Toleration was a compromise, because error has not part in truth. It came at the end of a series of religious wars, and is a foundation of the nation-state. But the nation-state is artificial: the large European empires were Protestant (the British) Catholic (the Habsburgs) and Orthodox (The Romanovs). The modern Russians have banned Jehovah’s Witness.
Well, they are heretics.
Religious freedom is a bogus and ill-considered pseudoright. In practice, it has been turned into a weapon that is almost solely used against Christianity across the West, and therefore it has to be abandoned. It has always been a charade anyhow; any religious belief or practice that challenges the state is always going to be banned no matter how sincerely held it may be. No one is about to let Aztecs start mass sacrificing to the sun or permit Druids to burn people in wicker baskets, no matter how historically legitimate their religious traditions are.
In like manner, any religion that harms the commonwealth merits similar outlaw status. Let people live among others of like religion if they wish to practice their religious traditions. How serious and sincere can their beliefs be anyway, and how much do those beliefs merit respect, if non-Christians would rather live in Christendom among Christians than where Islam, Hinduism, Shinto, or Judaism are the state religion?

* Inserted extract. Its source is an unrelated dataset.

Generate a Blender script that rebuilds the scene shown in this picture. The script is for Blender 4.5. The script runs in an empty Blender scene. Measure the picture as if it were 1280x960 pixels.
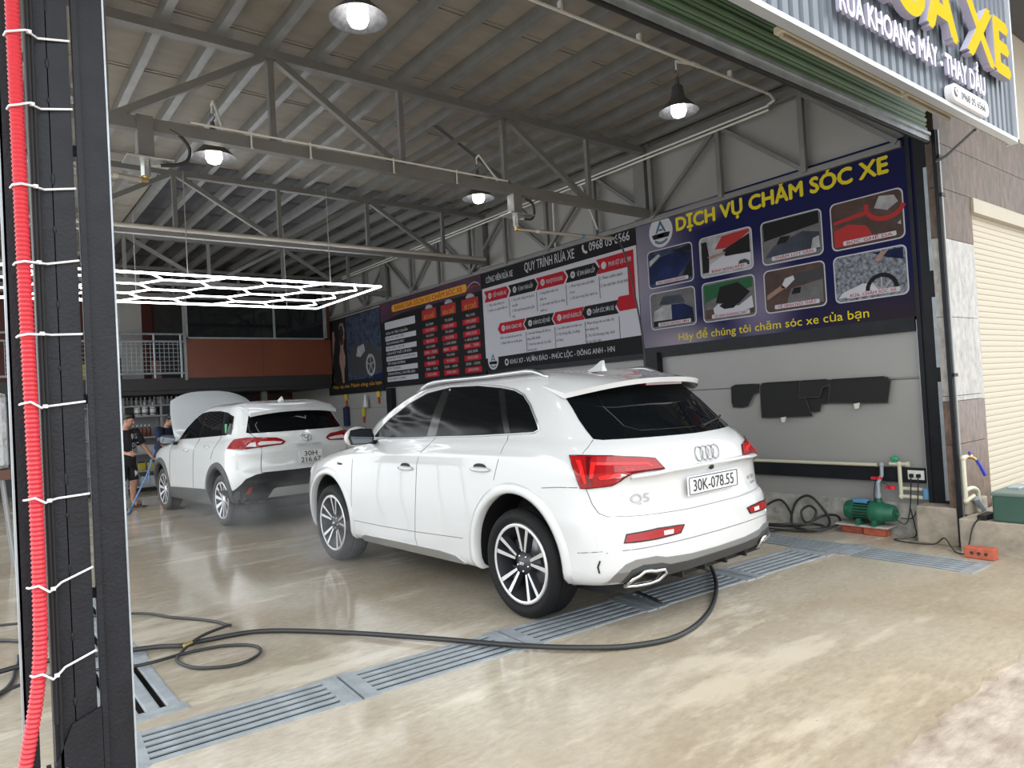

Don’t be fooled by the appeal to imaginary fears for Protestants. The concept of religious freedom died the moment prayer was banned in the public schools and the coffin was nailed shut when Muslim immigration was encouraged.
Brother Cail expands.
The Church has always taught that we’re supposed to be free to practice the true faith, but not that false religions have any rights. Error has no rights. In practice, the Church has normally said states shouldn’t force people to convert or worship correctly, but that’s where their freedom ends; no one has a right to worship or proselytize for a false religion, and a state doesn’t have to allow them to.
The way they present it now — that every religion has an equal right to be practiced — goes much further into heresy, not to mention naive stupidity. They’re hoping that if we agree never to ban false religions, they’ll never try to ban ours where they’re dominant, which is a vain hope.
Yes, that means Catholic or Orthodox or Protestant nations could end up banning each other’s public worship along with non-Christian types. That would be preferable to Christian nations playing along with this New Age Churchian “all faiths have value and must be respected” garbage.
I see this as a form of pushback. The liberals would ban Christ. This has led to the Christians uniting, and as liberalism becomes one with the ideology of the Hittites or the worship of Ba’al, God may be merciful, and allow Christendom to be restored.
If we repent, he may bring revival. But this means that there will be truth, and truth is terrible, like a fire, removing error and not tolerating those who will preach evil.
The liberals have banned free speech. The wind is sown. The whirlwind will bring the fall of their religion. Which, like the fall of Babylon, will be great.
This is an interesting issue. History shows that you cannot keep God down and I sometimes wonder, in brave moments, if increasing “difficulty” would see the church flourish in NZ. Less numbers perhaps but more devotion, In my view a liberal church is no church at all – we cannot bring God down to our level of comfort like ticking boxes on a list of options when buying a car.
We have to deal with the parts of God’s character we find hard just as we embrace the parts we find easy. A friend who would claim to be a long standing Christian is being challenged by her long held view that God is love (and that’s about where it stops) in light of beautiful OT passages like Isiah 6. The concept of holiness, righteousness, judgement, sin, repentance and so on are novel and not quite what she wants. Its painful to watch but she needs to be challenged because she does not know the Gospel.